Recreating the ancient chicha recipe used at Cerro Baul — Donna Nash
❝ A thousand years ago, the Wari empire stretched across Peru. At its height, it covered an area the size of the Eastern seaboard of the US from New York City to Jacksonville. It lasted for 500 years, from 600 to 1100 AD, before eventually giving rise to the Inca. That’s a long time for an empire to remain intact, and archaeologists are studying remnants of the Wari culture to see what kept it ticking.
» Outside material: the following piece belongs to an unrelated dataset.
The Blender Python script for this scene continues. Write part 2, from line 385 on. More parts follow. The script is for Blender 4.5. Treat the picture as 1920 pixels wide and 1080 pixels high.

A new study found an important factor that might have helped: a steady supply of beer.
❝ Nearly twenty years ago, Ryan Williams, Donna Nash, and their team discovered an ancient Wari brewery in Cerro Baúl in the mountains of southern Peru. “It was like a microbrewery in some respects. It was a production house, but the brewhouses and taverns would have been right next door,” explains Williams. And since the beer they brewed, a light, sour beverage called chicha, was only good for about a week after being made, it wasn’t shipped offsite–people had to come to festivals at Cerro Baúl to drink it. These festivals were important to Wari society–between one and two hundred local political elites would attend, and they would drink chicha from three-foot-tall ceramic vessels decorated to look like Wari gods and leaders. “People would have come into this site, in these festive moments, in order to recreate and reaffirm their affiliation with these Wari lords and maybe bring tribute and pledge loyalty to the Wari state,” says Williams. In short, beer helped keep the empire together.
Wouldn’t work, today. Too many calories for the populace at large. Too flavorful for the plastic tastebuds of our fake president.